__Prompt__: Go through the records below line by line, counting those that contain the word "from"; answer with the count only.

__Stored data__:
======

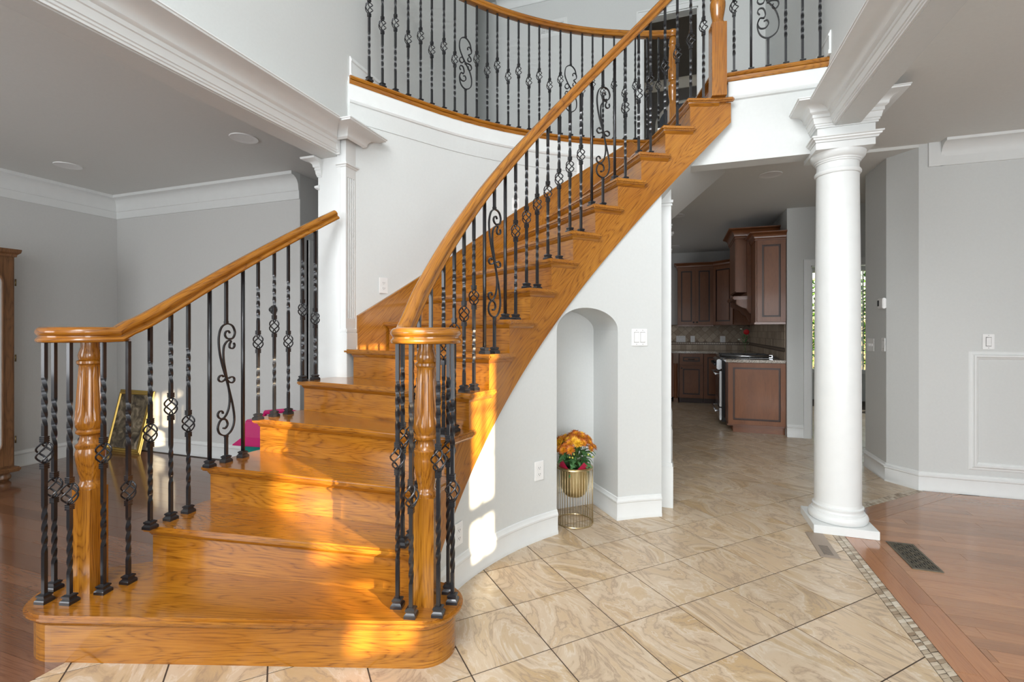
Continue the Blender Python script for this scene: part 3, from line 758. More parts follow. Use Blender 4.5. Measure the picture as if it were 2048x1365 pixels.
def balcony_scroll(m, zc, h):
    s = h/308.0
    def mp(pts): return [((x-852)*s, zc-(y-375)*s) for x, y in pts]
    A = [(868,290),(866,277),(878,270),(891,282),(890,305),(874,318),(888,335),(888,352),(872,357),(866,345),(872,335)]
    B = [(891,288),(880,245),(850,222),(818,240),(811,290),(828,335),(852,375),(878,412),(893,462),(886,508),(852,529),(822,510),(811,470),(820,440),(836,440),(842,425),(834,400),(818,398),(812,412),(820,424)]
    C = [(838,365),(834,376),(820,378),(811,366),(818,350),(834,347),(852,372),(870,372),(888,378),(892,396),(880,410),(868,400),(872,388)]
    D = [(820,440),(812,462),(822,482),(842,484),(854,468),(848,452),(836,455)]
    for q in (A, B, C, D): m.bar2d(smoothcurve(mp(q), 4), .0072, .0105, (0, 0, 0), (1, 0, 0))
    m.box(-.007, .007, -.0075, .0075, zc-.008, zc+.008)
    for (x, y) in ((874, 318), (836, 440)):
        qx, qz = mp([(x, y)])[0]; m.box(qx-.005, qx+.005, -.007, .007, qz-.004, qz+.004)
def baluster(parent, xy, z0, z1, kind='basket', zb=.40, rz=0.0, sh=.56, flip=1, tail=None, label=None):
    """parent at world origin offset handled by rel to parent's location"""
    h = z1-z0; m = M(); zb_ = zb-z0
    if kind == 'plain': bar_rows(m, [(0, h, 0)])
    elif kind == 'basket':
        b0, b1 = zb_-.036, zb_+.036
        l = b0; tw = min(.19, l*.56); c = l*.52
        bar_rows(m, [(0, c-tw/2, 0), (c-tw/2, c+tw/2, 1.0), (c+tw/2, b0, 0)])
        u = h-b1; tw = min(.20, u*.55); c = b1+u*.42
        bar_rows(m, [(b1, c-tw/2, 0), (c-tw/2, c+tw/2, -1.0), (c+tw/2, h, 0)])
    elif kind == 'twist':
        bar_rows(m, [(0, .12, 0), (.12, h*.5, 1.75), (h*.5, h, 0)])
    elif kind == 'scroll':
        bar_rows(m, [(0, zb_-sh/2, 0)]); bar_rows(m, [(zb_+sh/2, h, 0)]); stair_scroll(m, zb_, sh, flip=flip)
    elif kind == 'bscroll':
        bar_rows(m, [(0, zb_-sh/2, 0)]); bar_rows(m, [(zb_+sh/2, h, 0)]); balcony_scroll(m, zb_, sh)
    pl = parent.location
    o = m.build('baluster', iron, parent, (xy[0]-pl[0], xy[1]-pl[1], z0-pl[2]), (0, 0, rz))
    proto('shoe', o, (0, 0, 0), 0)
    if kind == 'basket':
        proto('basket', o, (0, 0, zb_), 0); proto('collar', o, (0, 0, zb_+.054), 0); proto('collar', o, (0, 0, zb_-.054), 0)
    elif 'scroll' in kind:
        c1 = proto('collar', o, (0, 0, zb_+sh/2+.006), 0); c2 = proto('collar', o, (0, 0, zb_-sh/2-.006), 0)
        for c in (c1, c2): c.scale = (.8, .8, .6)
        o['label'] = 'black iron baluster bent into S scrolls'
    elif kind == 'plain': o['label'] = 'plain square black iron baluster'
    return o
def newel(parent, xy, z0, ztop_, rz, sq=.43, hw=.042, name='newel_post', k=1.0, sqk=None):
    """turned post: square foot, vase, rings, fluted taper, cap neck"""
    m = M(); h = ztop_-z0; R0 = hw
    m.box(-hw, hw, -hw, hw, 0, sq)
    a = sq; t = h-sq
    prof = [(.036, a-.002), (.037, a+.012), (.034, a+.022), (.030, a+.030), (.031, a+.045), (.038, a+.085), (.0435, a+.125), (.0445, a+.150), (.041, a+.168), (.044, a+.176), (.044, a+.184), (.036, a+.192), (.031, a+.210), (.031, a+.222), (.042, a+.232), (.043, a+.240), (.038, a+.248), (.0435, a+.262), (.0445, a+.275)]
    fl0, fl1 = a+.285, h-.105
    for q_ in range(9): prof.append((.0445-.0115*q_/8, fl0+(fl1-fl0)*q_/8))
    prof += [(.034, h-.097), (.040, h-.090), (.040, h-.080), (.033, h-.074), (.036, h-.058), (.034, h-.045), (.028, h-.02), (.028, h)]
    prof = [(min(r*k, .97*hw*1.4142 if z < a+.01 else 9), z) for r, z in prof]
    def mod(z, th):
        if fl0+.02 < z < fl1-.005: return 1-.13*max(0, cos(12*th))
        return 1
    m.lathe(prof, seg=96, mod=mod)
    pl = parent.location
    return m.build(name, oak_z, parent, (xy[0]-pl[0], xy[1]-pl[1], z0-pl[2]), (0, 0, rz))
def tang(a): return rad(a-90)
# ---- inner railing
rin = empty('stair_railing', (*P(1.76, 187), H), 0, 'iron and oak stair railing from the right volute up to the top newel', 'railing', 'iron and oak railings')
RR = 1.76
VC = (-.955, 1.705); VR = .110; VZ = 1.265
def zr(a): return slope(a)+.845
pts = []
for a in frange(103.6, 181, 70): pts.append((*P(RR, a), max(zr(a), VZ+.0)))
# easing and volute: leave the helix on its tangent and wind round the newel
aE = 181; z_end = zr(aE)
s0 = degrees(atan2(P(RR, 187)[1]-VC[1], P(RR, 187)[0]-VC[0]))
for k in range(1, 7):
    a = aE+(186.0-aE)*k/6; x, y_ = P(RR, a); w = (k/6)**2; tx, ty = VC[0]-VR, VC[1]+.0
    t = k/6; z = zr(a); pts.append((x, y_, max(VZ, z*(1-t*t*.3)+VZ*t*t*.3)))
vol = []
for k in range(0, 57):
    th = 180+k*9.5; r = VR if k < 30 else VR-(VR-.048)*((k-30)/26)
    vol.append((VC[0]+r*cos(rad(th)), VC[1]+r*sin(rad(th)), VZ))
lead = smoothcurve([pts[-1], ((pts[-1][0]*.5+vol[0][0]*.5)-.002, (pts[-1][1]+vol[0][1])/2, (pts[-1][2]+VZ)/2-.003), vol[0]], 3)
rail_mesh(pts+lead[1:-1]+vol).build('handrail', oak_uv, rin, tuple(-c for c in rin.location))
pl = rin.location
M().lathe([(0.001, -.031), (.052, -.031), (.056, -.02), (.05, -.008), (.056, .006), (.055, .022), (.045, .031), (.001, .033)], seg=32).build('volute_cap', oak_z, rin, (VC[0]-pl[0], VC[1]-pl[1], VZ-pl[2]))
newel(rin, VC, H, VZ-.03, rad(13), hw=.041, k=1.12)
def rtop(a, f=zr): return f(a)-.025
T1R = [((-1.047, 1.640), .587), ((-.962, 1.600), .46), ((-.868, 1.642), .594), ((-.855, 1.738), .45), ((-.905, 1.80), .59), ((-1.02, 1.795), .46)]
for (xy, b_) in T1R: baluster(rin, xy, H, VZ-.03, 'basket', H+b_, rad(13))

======

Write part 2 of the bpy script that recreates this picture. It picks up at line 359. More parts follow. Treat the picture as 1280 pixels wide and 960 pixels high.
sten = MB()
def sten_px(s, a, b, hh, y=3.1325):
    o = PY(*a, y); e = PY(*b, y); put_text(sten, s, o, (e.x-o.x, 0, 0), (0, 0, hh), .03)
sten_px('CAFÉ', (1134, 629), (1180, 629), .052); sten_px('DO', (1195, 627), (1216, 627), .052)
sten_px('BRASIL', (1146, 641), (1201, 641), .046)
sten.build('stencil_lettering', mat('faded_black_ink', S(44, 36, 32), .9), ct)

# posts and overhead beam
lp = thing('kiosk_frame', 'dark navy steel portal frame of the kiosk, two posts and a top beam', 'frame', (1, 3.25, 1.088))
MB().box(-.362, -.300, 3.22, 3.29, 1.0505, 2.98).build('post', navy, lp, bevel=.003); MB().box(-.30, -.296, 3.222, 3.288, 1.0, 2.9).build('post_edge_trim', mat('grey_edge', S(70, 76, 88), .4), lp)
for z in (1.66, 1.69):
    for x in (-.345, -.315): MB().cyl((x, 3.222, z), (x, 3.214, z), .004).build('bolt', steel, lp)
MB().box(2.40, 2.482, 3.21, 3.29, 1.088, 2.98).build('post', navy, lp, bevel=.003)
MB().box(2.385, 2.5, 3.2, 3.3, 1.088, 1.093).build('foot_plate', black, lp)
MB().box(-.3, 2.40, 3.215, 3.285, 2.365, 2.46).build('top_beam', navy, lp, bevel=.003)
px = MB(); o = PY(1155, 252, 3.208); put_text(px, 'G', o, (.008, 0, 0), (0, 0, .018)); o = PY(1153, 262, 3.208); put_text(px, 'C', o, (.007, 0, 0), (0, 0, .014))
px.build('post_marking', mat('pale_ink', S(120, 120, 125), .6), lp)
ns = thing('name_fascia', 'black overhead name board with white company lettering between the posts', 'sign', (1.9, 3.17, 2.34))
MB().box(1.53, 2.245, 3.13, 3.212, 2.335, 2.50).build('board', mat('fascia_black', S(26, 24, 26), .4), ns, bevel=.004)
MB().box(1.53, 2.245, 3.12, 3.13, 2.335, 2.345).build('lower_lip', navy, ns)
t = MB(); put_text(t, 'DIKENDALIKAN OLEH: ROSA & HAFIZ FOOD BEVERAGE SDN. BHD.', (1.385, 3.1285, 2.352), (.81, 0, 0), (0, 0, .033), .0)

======

__Complete response__: 2